Im vergangenen Jahr wurde der Wert der Europäischen Union (180 Mikrogramm), bei dessen Erreichen die Bevölkerung informiert werden muß, häufig überschritten. Wegen der spezifischen Wirkung der Autoabgase, die Ozon nicht nur verursachen, sondern auch schnell wieder abbauen, war die Zahl der Überschreitungen im Zentrum Berlins aber eher gering. So wurden in Mitte 6 Tage mit zu hohen Werten gezählt, in Neukölln 10 und in Wilmersdorf 13. Je weiter die betreffende Meßstation jedoch in Richtung Stadtrand liegt, desto häufiger die Überschreitungen. Am Stadtrand von Tempelhof waren es 14 und am Müggelsee 16 Tage.

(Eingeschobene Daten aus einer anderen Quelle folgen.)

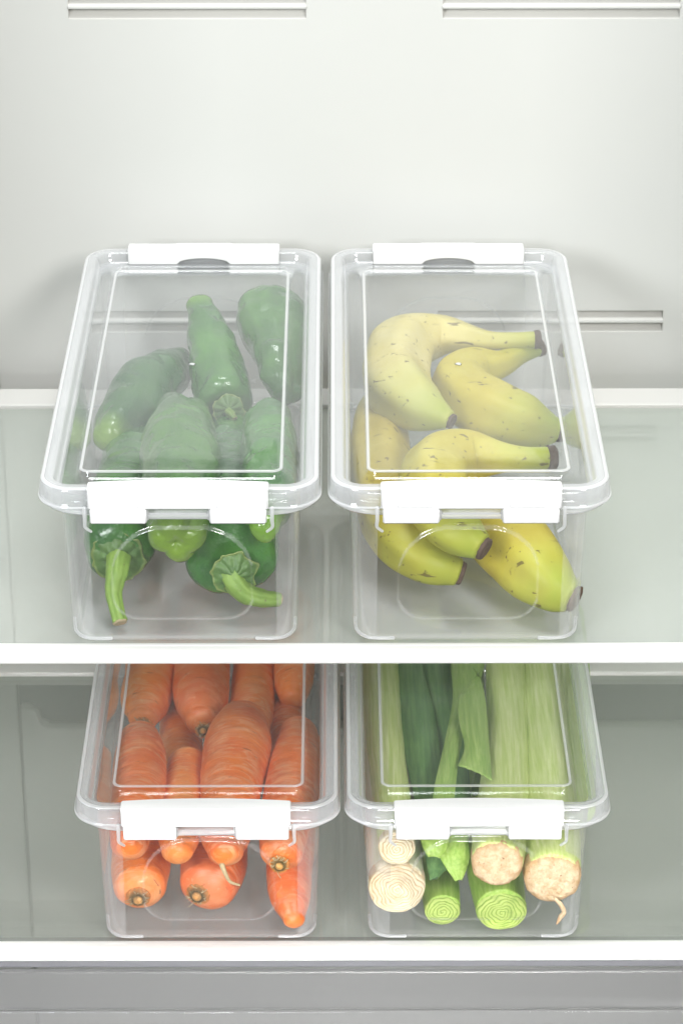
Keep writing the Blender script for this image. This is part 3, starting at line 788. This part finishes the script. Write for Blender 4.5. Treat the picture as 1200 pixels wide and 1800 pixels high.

Auch die Luftbelastung mit organischen Gasen, einer Vielzahl von Kohlenwasserstoff-Verbindungen, stieg bis Anfang der neunziger Jahre an. Diese entstehen etwa bei unvollständiger Verbrennung von Öl und Kohle oder durch Ausdunstung aus Farben. Ein wichtiger Emittent des krebserregenden Benzols ist der Autoverkehr. Die Umweltverwaltung geht davon aus, daß die AnwohnerInnen vielbefahrener Straßen Konzentrationen bis zu 300 Mikrogramm ausgesetzt sind. Für die meisten dieser Stoffe gibt es bisher keine gesetzlichen Grenzwerte.